De acordo com informação da embaixada de Portugal em Moçambique, Portugal tem-se posicionado de forma constante entre os cinco principais investidores estrangeiros em Moçambique, estimando-se que o investimento direto português no país dê origem a 52 postos de trabalho por cada milhão de dólares investido, o que representa quase o dobro do número médio de empregos gerados pela média do Investimento Direto Estrangeiro em Moçambique.

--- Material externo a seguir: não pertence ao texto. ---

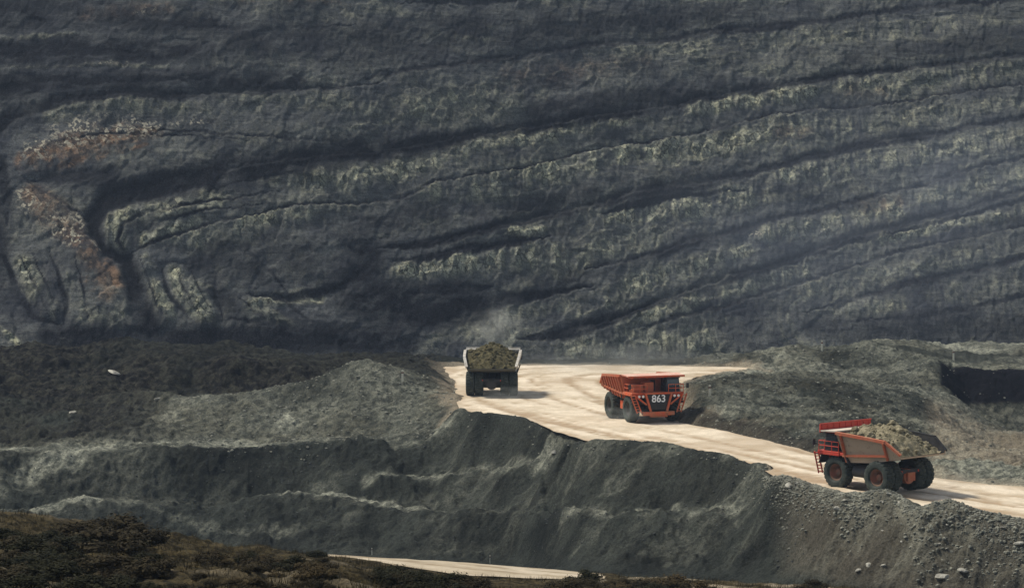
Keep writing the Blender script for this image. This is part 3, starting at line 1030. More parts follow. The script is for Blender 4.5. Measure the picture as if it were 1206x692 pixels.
PALES = [  # x, y, half-width ; strength
    (0.40, [(60, 138, 8), (127, 126, 9), (300, 122, 9), (395, 120, 9), (440, 130, 8)]),
    (0.75, [(590, 166, 8), (648, 157, 9), (700, 150, 8), (740, 142, 6)]),
    (0.65, [(815, 130, 7), (870, 122, 8), (915, 118, 7), (960, 112, 6)]),
    (0.45, [(990, 100, 6), (1060, 98, 9), (1130, 92, 9), (1300, 72, 9)]),
    (0.62, [(600, 217, 13), (700, 192, 13), (760, 180, 10), (860, 172, 10), (900, 160, 8)]),
    (0.60, [(300, 210, 7), (380, 212, 10), (450, 205, 11), (510, 190, 10), (570, 172, 8), (600, 163, 6)]),
    (0.66, [(288, 260, 8), (330, 252, 8), (362, 254, 6)]),
    (0.55, [(500, 230, 10), (540, 226, 12), (600, 219, 13)]),
    (0.35, [(210, 280, 8), (250, 285, 14), (300, 270, 10)]),
    (0.85, [(468, 320, 7), (520, 316, 9), (570, 311, 9), (615, 303, 12), (655, 300, 12)]),
    (0.75, [(600, 276, 4), (640, 273, 5)]),
    (0.90, [(712, 263, 5), (750, 255, 9), (800, 248, 10), (832, 244, 8)]),
    (0.62, [(832, 240, 10), (860, 235, 11), (895, 226, 11)]),
    (0.80, [(922, 210, 8), (976, 204, 8)]), (0.9, [(1000, 184, 7), (1015, 178, 8)]),
    (0.60, [(976, 202, 8), (1040, 192, 8), (1100, 180, 8), (1300, 150, 10)]),
    (0.60, [(905, 275, 9), (950, 270, 9), (1000, 260, 10), (1060, 248, 9)]),
    (0.40, [(1060, 240, 9), (1130, 225, 9), (1300, 180, 9)]),
    (0.55, [(900, 330, 7), (950, 318, 7)]), (0.50, [(1040, 283, 7), (1122, 264, 6), (1206, 250, 6)]),
    (0.50, [(730, 383, 6), (780, 370, 7), (830, 352, 7), (890, 335, 6)]),
    (0.58, [(740, 335, 10), (800, 322, 12), (850, 308, 10), (880, 296, 6)]),
    (0.35, [(600, 368, 9), (680, 362, 9), (740, 350, 9)]),
    (0.45, [(670, 410, 14), (760, 405, 16), (830, 405, 12)]),  # pale patch paints dust haze onto the foot of the wall
    (0.50, [(660, 320, 10), (720, 290, 12), (780, 275, 10)]),
    (0.62, [(128, 262, 9), (145, 288, 8)]), (0.60, [(135, 255, 10), (180, 248, 14), (260, 232, 10)]), (0.55, [(170, 285, 6), (230, 262, 5)]),
    (0.8, [(205, 318, 8), (225, 350, 13), (240, 372, 9)]), (0.6, [(170, 308, 7), (185, 345, 8), (200, 370, 6)]),
    (0.65, [(25, 310, 10), (45, 345, 13), (62, 370, 9)]), (0.5, [(85, 330, 7), (95, 370, 8), (140, 375, 9)]),
    (0.60, [(295, 358, 8), (350, 348, 7), (375, 350, 6)]), (0.40, [(310, 365, 6), (340, 385, 6), (370, 398, 5)]),
    (1.0, [(2, 385, 2), (10, 396, 3), (26, 414, 3), (52, 417, 2)]), (0.5, [(75, 402, 6), (120, 404, 5)]), (0.8, [(258, 340, 2), (200, 325, 2), (222, 365, 2)]), (0.35, [(560, 380, 20), (600, 385, 20)]), (0.4, [(1000, 365, 8), (1060, 360, 8)]),
    (0.30, [(730, 62, 8), (830, 58, 8)]), (0.30, [(900, 45, 9), (1000, 40, 9), (1120, 28, 8)]),
    (0.30, [(950, 342, 9), (1020, 332, 9), (1200, 290, 9)]), (0.30, [(1100, 350, 9), (1200, 330, 9)]),
    (0.40, [(900, 150, 8), (960, 155, 10), (1040, 145, 9), (1200, 120, 8)]),
    (0.25, [(460, 130, 16), (540, 120, 20), (640, 110, 10)]),
    (0.45, [(0, 44, 3), (60, 41, 2.5), (92, 40, 2)]), (0.35, [(0, 81, 2.5), (80, 78, 2), (135, 76, 3), (200, 80, 2)]),
    (0.30, [(500, 40, 2), (600, 50, 2)]),
]
DARKS = [
    (0.8, [(0, 62, 17), (120, 60, 16), (250, 60, 10)]), (0.7, [(0, 105, 18), (150, 98, 13), (350, 94, 9)]), (0.6, [(0, 15, 22), (80, 15, 17), (250, 30, 10)]), (0.5, [(250, 50, 18), (420, 50, 20), (560, 30, 18)]),
    (0.55, [(130, 212, 12), (60, 208, 8)]), (0.95, [(110, 262, 9), (125, 238, 14), (190, 220, 17), (260, 205, 19), (400, 180, 16), (540, 165, 10)]), (0.9, [(152, 312, 9), (160, 345, 12), (176, 385, 14)]), (0.5, [(230, 310, 10), (260, 300, 20), (300, 310, 20)]), (0.55, [(630, 132, 14), (740, 115, 10), (850, 100, 8)]),
    (0.5, [(600, 36, 20), (750, 25, 18), (880, 14, 12)]), (0.45, [(1000, 70, 10), (1150, 52, 12), (1300, 30, 12)]), (0.4, [(420, 268, 14), (520, 252, 14)]),
    (0.75, [(430, 300, 22), (420, 340, 30), (480, 365, 25), (560, 362, 18)]), (0.75, [(60, 398, 14), (300, 402, 20), (480, 398, 16)]), (0.4, [(290, 300, 22), (360, 310, 20)]),
    (0.45, [(950, 385, 10), (1200, 385, 18), (1300, 370, 20)]), (0.4, [(640, 335, 12), (720, 312, 8)]), (0.45, [(360, 45, 25), (500, 62, 18)]), (0.4, [(600, 248, 10), (700, 228, 8)]),
    (0.5, [(258, 345, 12), (275, 370, 14)]), (0.6, [(3, 240, 12), (-10, 330, 14)]), (0.4, [(910, 200, 6), (930, 188, 7)]),
]
RUSTS = [
    (0.85, [(28, 190, 8), (60, 185, 14), (100, 170, 16), (150, 160, 12), (185, 155, 5)]),
    (1.0, [(70, 195, 5), (100, 187, 5), (140, 178, 4), (170, 172, 3)]),
    (0.75, [(40, 228, 12), (62, 250, 15), (85, 275, 14), (105, 300, 10), (120, 325, 8)]),
    (1.0, [(128, 312, 7), (138, 334, 7)]), (0.6, [(110, 330, 12), (125, 345, 10)]),
    (0.35, [(95, 14, 7), (150, 12, 8), (200, 10, 5)]), (0.4, [(265, -2, 6), (330, 0, 5), (400, 2, 3)]),
    (0.22, [(600, 92, 14), (680, 82, 12), (760, 70, 6)]),
    (0.45, [(920, 160, 8), (950, 158, 7)]), (0.35, [(1020, 245, 8), (1060, 238, 6)]),
    (0.30, [(1000, 108, 6), (1040, 110, 6)]),
]
CHALKS = [
    (0.9, 0.10, [(40, 180, 10), (80, 160, 18), (130, 150, 14), (185, 152, 8)]),
    (1.0, 0.10, [(30, 230, 10), (60, 262, 14), (90, 285, 10)]),
    (1.0, 0.35, [(78, 240, 3), (90, 260, 5), (105, 280, 5), (118, 292, 3)]),
    (0.9, 0.2, [(882, 278, 3), (896, 276, 3)]), (0.7, 0.2, [(720, 238, 3), (726, 242, 3)]), (0.6, 0.2, [(758, 228, 4), (766, 230, 4)]),
    (0.8, 0.16, [(200, 145, 3), (245, 143, 3)]), (0.8, 0.12, [(160, 14, 3), (180, 13, 3)]),
    (0.6, 0.15, [(120, 75, 2), (150, 76, 2)]),
]

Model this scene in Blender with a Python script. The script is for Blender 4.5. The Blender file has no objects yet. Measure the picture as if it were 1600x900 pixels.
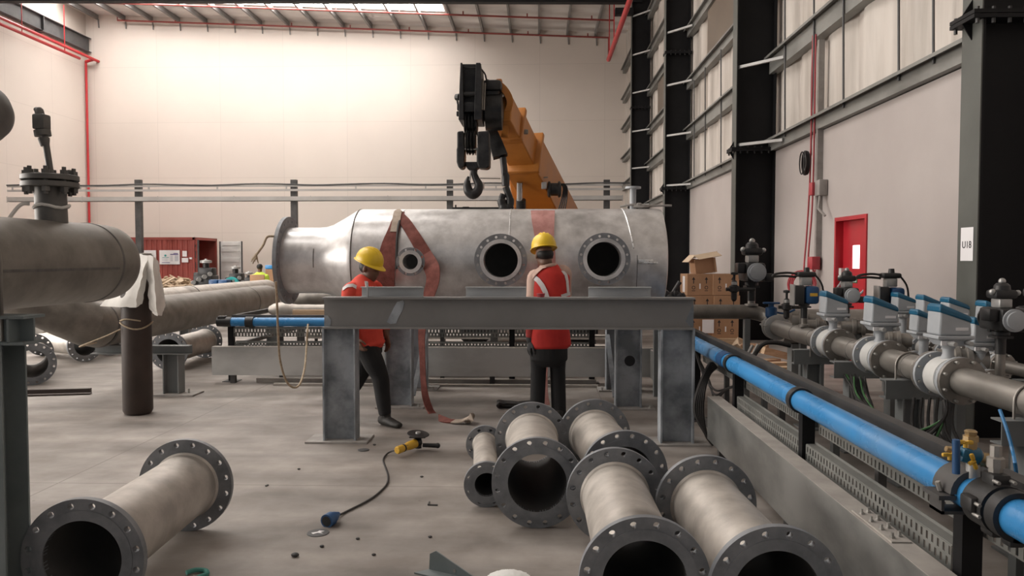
import bpy, bmesh, math, random
from mathutils import Vector, Matrix, Euler
PI = math.pi
random.seed(7)
S = bpy.context.scene
COL = S.collection

# ------------------------------------------------------------------ camera, world, lights, exposure
CAM_POS = Vector((0.0, 0.0, 1.55))
FPX, PITCH, YAW = 1200.0, math.atan(47/1200), math.atan(40/1200)
cam_data = bpy.data.cameras.new('camera'); cam = bpy.data.objects.new('camera', cam_data); COL.objects.link(cam)
cam_data.sensor_width = 36.0; cam_data.lens = FPX/1600*36; cam_data.clip_start = 0.05; cam_data.clip_end = 300
cam.location = CAM_POS; cam.rotation_euler = (PI/2-PITCH, 0, YAW)
S.camera = cam
CAM_ROT = Euler((PI/2-PITCH, 0, YAW)).to_matrix()

S.view_settings.view_transform = 'Standard'; S.view_settings.look = 'None'
S.view_settings.gamma = 1.0; S.view_settings.use_curve_mapping = False
S.view_settings.exposure = 0.0

W = bpy.data.worlds.new('daylight'); S.world = W; W.use_nodes = True
W.node_tree.nodes['Background'].inputs[0].default_value = (0.95, 0.96, 1.0, 1)
W.node_tree.nodes['Background'].inputs[1].default_value = 0.22

def area(name, loc, rot, sx, sy, power, color):
    d = bpy.data.lights.new(name, 'AREA'); d.shape = 'RECTANGLE'; d.size = sx; d.size_y = sy
    d.energy = power; d.color = color
    o = bpy.data.objects.new(name, d); COL.objects.link(o); o.location = loc; o.rotation_euler = rot
    return o
# daylight through the big open shutter in the left wall
area('shutter_daylight', (-23.2, 7.0, 4.2), (0, -PI/2, 0), 7.5, 20.0, 4200, (1.0, 0.93, 0.86))
SKYLIGHT = [23.0, 2.5, 10.0, 18.0, 6.5]      # far to near: each strip's strength set singly to shape the light
# ------------------------------------------------------------------ helpers
def ray(px, py):
    return (CAM_ROT @ Vector(((px-800)/FPX, (450-py)/FPX, -1.0))).normalized()
def at(px, py, Y):
    d = ray(px, py); return CAM_POS + d*(Y/d.y)
def on_floor(px, py, z=0.0):
    d = ray(px, py); return CAM_POS + d*((z-CAM_POS.z)/d.z)

def basis(axis, up=Vector((0, 0, 1))):
    a = Vector(axis).normalized(); up = Vector(up)
    if abs(a.dot(up)) > 0.999: up = Vector((0, 1, 0))
    u = up.cross(a).normalized(); v = a.cross(u).normalized()
    return a, u, v          # a along, u sideways, v "up"

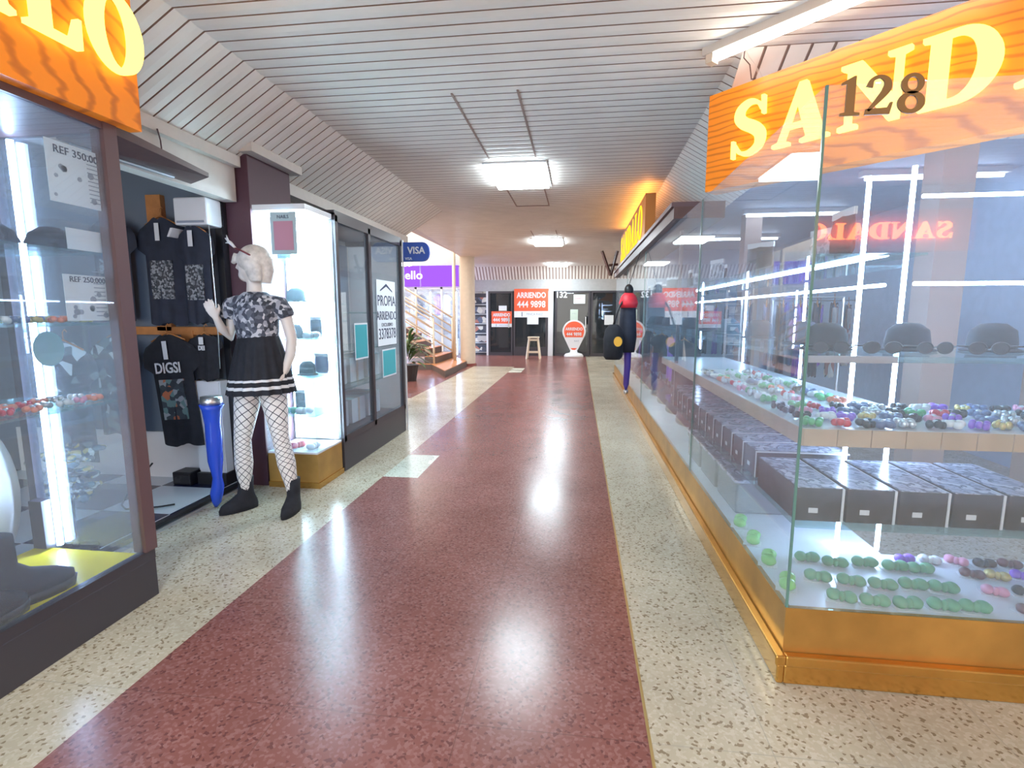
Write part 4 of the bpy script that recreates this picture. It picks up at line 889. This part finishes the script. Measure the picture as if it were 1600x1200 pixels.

Na base de dados da AICEP Maputo, estão inscritas aproximadamente 500 empresas de capitais portugueses, na sua maioria de pequena e média dimensão.

No setor do turismo, dados do Banco de Portugal indicam que as receitas de turismo de Moçambique em Portugal aumentaram no ano passado, tendo-se situado nos 61,1 milhões de euros em 2017, uma variação positiva de 4,3 por cento em relação ao ano anterior.